ABD, merkezi hükümetin, Irak petrol rezervlerinin en üst sırasında yer alan ve aynı zamanda kentin batısından geçen ve Kuveyt'i Bağdat'a bağlayan ana yol olan, ABD ordusunun ana malzeme tedarik hattının da yakınındaki Basra'nın kontrolünü yeniden kazanması konusunda hevesli oldu. Basra şimdiye kadar, her biri Basra'nın ve Ümmü Kasr'ın limanları ve yakıt gibi yerel imtiyaz ve işlerin kontrolünü ele geçirmeye çalışan rakip yerel savaş ağaları tarafından yönetilmekteydi. Ümmü Kasr limanından Irak Kürdistan'ındaki Erbil'e bir konteynır sevk eden Iraklı bir işadamı, güvenli geçiş sağlamak için rüşvetlere 3000 dolar ve ulaştırmaya 500 dolar ödediğini söylüyor.
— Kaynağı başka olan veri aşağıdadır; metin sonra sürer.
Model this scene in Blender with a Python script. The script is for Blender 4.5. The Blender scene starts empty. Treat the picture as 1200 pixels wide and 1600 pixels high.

Bay Sadr, 2004'te Necef'te ABD deniz piyadeleri ile çatıştığından beri ABD ordusu ile ve Amerikanlar tarafından desteklenen Iraklı birimlerle topyekün bir askeri çatışmayı engellemek için gayretli olageldi. Onun Mehdi Ordusu milisleri, Amerikan kuvvetlerinin üstün silahlarından dolayı ağır kayıplar vermelerine rağmen, sonuna kadar savaşmaya hazır olduklarını gösterdiler. Basra'daki kalabalık gecekondu mahallerinde, aynı şeyi yapabilirler ve çatışmayı Irak'ın Şii ağırlıklı güneyine genişletebilirler.